__Exercise task__. In your copy, reproduce the entries exactly as they are, minus the images.

__Source records__.
[START]
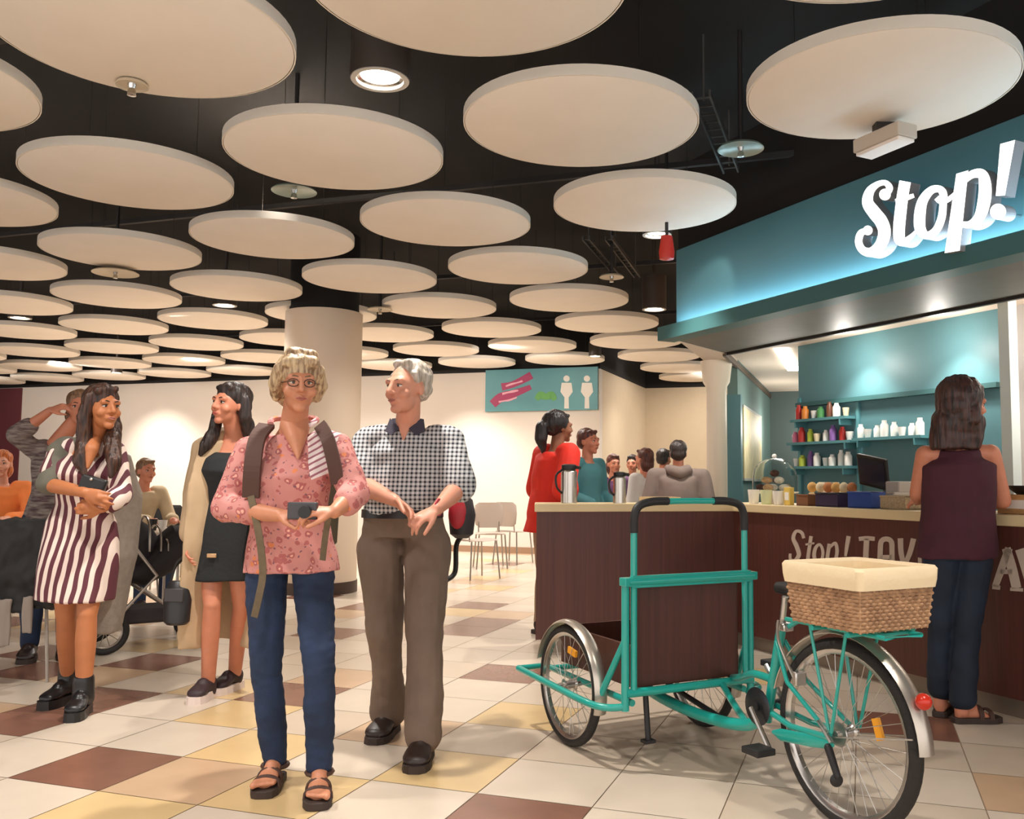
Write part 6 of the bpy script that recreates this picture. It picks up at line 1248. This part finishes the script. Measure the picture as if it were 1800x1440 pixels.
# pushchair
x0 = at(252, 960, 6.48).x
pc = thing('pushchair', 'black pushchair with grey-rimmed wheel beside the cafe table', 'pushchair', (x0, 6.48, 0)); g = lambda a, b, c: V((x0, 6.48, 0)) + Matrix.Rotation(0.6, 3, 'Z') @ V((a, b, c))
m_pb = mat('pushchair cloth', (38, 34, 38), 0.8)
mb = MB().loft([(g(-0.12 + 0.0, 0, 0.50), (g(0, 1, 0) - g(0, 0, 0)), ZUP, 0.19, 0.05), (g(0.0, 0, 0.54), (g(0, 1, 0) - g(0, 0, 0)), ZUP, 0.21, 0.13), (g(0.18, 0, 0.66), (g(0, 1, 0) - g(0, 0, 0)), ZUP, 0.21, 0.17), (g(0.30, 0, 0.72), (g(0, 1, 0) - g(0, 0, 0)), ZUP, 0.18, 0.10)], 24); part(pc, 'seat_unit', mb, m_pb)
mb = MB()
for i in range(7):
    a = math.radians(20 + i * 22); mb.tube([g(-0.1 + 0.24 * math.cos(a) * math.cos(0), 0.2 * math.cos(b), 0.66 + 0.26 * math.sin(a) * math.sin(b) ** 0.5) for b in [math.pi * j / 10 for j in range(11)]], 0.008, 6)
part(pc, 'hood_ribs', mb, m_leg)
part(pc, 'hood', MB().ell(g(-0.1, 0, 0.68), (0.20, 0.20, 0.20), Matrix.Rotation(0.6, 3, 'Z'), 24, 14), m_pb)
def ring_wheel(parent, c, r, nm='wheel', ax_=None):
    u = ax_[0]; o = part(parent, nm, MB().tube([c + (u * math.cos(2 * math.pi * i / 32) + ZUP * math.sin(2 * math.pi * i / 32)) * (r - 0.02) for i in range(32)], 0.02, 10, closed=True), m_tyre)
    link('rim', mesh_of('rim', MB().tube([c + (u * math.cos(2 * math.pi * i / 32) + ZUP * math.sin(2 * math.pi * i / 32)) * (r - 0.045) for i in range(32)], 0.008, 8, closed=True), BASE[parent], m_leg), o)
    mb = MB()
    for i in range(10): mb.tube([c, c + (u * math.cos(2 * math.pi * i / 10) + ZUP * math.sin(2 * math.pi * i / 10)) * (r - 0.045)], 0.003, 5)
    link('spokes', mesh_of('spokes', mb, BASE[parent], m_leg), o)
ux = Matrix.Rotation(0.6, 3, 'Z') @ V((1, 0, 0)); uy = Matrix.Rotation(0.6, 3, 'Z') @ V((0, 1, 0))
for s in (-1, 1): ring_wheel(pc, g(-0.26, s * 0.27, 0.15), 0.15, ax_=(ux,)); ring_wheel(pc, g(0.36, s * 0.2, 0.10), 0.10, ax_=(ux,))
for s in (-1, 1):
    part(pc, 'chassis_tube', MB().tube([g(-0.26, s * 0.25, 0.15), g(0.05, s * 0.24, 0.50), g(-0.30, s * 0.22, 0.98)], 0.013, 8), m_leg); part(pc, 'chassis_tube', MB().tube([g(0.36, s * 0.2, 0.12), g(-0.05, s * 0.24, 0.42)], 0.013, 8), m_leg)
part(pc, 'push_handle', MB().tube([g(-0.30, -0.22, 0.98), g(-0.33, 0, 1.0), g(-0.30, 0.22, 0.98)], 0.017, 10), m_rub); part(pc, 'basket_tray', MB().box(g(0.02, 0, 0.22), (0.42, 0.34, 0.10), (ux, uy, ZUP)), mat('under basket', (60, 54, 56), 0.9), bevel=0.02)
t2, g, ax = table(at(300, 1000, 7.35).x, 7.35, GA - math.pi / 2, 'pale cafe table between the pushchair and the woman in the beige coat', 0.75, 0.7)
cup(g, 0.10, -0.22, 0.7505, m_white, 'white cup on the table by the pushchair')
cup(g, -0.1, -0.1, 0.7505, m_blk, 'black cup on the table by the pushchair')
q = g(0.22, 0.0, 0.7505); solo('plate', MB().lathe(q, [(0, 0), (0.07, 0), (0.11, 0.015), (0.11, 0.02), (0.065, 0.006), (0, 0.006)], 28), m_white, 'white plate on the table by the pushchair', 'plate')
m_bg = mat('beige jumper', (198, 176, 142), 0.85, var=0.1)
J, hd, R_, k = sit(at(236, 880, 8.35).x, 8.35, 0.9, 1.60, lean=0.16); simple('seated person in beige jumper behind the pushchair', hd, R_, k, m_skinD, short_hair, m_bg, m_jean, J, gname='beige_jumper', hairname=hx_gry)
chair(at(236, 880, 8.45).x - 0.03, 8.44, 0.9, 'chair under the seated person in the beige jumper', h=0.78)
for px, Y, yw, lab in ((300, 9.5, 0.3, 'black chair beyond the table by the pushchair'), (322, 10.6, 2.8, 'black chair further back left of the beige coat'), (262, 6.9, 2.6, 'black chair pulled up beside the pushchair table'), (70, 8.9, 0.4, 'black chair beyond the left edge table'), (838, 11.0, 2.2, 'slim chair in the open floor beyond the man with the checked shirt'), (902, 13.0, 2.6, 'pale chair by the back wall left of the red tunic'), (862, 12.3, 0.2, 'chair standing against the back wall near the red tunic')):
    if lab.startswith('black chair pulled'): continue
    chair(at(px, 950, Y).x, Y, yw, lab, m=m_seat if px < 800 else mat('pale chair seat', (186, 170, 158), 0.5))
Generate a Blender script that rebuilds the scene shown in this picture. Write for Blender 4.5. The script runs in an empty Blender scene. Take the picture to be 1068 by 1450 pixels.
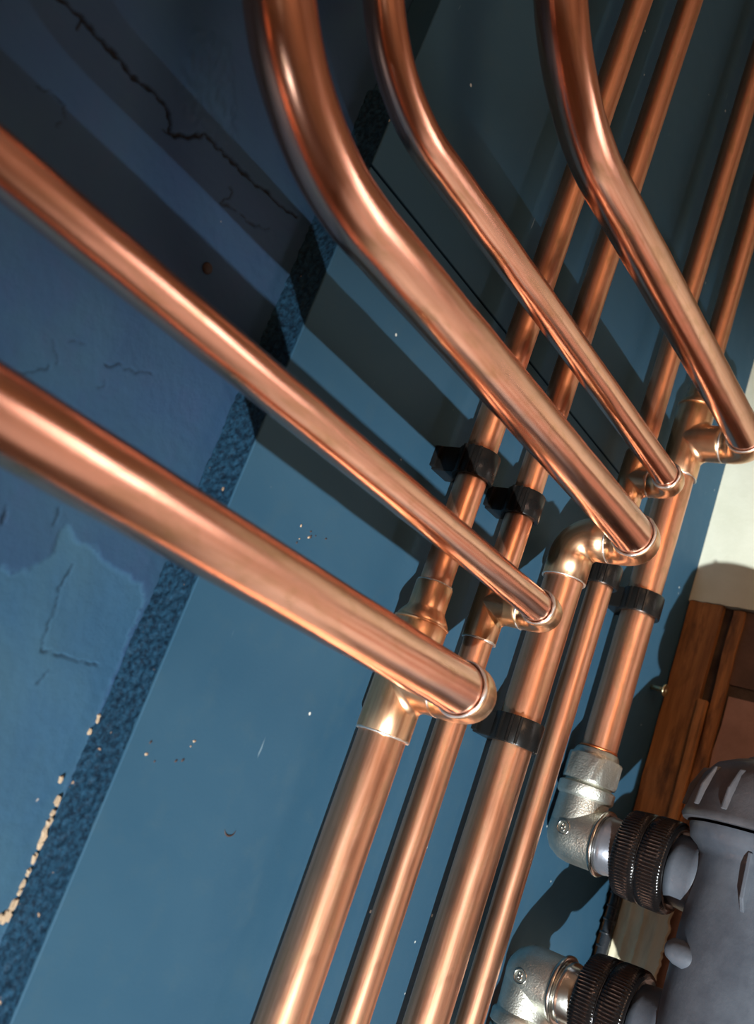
[END]
__Exercise output__.
Write part 6 of the bpy script that recreates this picture. It picks up at line 1248. This part finishes the script. Measure the picture as if it were 1800x1440 pixels.
# pushchair
x0 = at(252, 960, 6.48).x
pc = thing('pushchair', 'black pushchair with grey-rimmed wheel beside the cafe table', 'pushchair', (x0, 6.48, 0)); g = lambda a, b, c: V((x0, 6.48, 0)) + Matrix.Rotation(0.6, 3, 'Z') @ V((a, b, c))
m_pb = mat('pushchair cloth', (38, 34, 38), 0.8)
mb = MB().loft([(g(-0.12 + 0.0, 0, 0.50), (g(0, 1, 0) - g(0, 0, 0)), ZUP, 0.19, 0.05), (g(0.0, 0, 0.54), (g(0, 1, 0) - g(0, 0, 0)), ZUP, 0.21, 0.13), (g(0.18, 0, 0.66), (g(0, 1, 0) - g(0, 0, 0)), ZUP, 0.21, 0.17), (g(0.30, 0, 0.72), (g(0, 1, 0) - g(0, 0, 0)), ZUP, 0.18, 0.10)], 24); part(pc, 'seat_unit', mb, m_pb)
mb = MB()
for i in range(7):
    a = math.radians(20 + i * 22); mb.tube([g(-0.1 + 0.24 * math.cos(a) * math.cos(0), 0.2 * math.cos(b), 0.66 + 0.26 * math.sin(a) * math.sin(b) ** 0.5) for b in [math.pi * j / 10 for j in range(11)]], 0.008, 6)
part(pc, 'hood_ribs', mb, m_leg)
part(pc, 'hood', MB().ell(g(-0.1, 0, 0.68), (0.20, 0.20, 0.20), Matrix.Rotation(0.6, 3, 'Z'), 24, 14), m_pb)
def ring_wheel(parent, c, r, nm='wheel', ax_=None):
    u = ax_[0]; o = part(parent, nm, MB().tube([c + (u * math.cos(2 * math.pi * i / 32) + ZUP * math.sin(2 * math.pi * i / 32)) * (r - 0.02) for i in range(32)], 0.02, 10, closed=True), m_tyre)
    link('rim', mesh_of('rim', MB().tube([c + (u * math.cos(2 * math.pi * i / 32) + ZUP * math.sin(2 * math.pi * i / 32)) * (r - 0.045) for i in range(32)], 0.008, 8, closed=True), BASE[parent], m_leg), o)
    mb = MB()
    for i in range(10): mb.tube([c, c + (u * math.cos(2 * math.pi * i / 10) + ZUP * math.sin(2 * math.pi * i / 10)) * (r - 0.045)], 0.003, 5)
    link('spokes', mesh_of('spokes', mb, BASE[parent], m_leg), o)
ux = Matrix.Rotation(0.6, 3, 'Z') @ V((1, 0, 0)); uy = Matrix.Rotation(0.6, 3, 'Z') @ V((0, 1, 0))
for s in (-1, 1): ring_wheel(pc, g(-0.26, s * 0.27, 0.15), 0.15, ax_=(ux,)); ring_wheel(pc, g(0.36, s * 0.2, 0.10), 0.10, ax_=(ux,))
for s in (-1, 1):
    part(pc, 'chassis_tube', MB().tube([g(-0.26, s * 0.25, 0.15), g(0.05, s * 0.24, 0.50), g(-0.30, s * 0.22, 0.98)], 0.013, 8), m_leg); part(pc, 'chassis_tube', MB().tube([g(0.36, s * 0.2, 0.12), g(-0.05, s * 0.24, 0.42)], 0.013, 8), m_leg)
part(pc, 'push_handle', MB().tube([g(-0.30, -0.22, 0.98), g(-0.33, 0, 1.0), g(-0.30, 0.22, 0.98)], 0.017, 10), m_rub); part(pc, 'basket_tray', MB().box(g(0.02, 0, 0.22), (0.42, 0.34, 0.10), (ux, uy, ZUP)), mat('under basket', (60, 54, 56), 0.9), bevel=0.02)
t2, g, ax = table(at(300, 1000, 7.35).x, 7.35, GA - math.pi / 2, 'pale cafe table between the pushchair and the woman in the beige coat', 0.75, 0.7)
cup(g, 0.10, -0.22, 0.7505, m_white, 'white cup on the table by the pushchair')
cup(g, -0.1, -0.1, 0.7505, m_blk, 'black cup on the table by the pushchair')
q = g(0.22, 0.0, 0.7505); solo('plate', MB().lathe(q, [(0, 0), (0.07, 0), (0.11, 0.015), (0.11, 0.02), (0.065, 0.006), (0, 0.006)], 28), m_white, 'white plate on the table by the pushchair', 'plate')
m_bg = mat('beige jumper', (198, 176, 142), 0.85, var=0.1)
J, hd, R_, k = sit(at(236, 880, 8.35).x, 8.35, 0.9, 1.60, lean=0.16); simple('seated person in beige jumper behind the pushchair', hd, R_, k, m_skinD, short_hair, m_bg, m_jean, J, gname='beige_jumper', hairname=hx_gry)
chair(at(236, 880, 8.45).x - 0.03, 8.44, 0.9, 'chair under the seated person in the beige jumper', h=0.78)
for px, Y, yw, lab in ((300, 9.5, 0.3, 'black chair beyond the table by the pushchair'), (322, 10.6, 2.8, 'black chair further back left of the beige coat'), (262, 6.9, 2.6, 'black chair pulled up beside the pushchair table'), (70, 8.9, 0.4, 'black chair beyond the left edge table'), (838, 11.0, 2.2, 'slim chair in the open floor beyond the man with the checked shirt'), (902, 13.0, 2.6, 'pale chair by the back wall left of the red tunic'), (862, 12.3, 0.2, 'chair standing against the back wall near the red tunic')):
    if lab.startswith('black chair pulled'): continue
    chair(at(px, 950, Y).x, Y, yw, lab, m=m_seat if px < 800 else mat('pale chair seat', (186, 170, 158), 0.5))
Generate a Blender script that rebuilds the scene shown in this picture. Write for Blender 4.5. The script runs in an empty Blender scene. Take the picture to be 1068 by 1450 pixels.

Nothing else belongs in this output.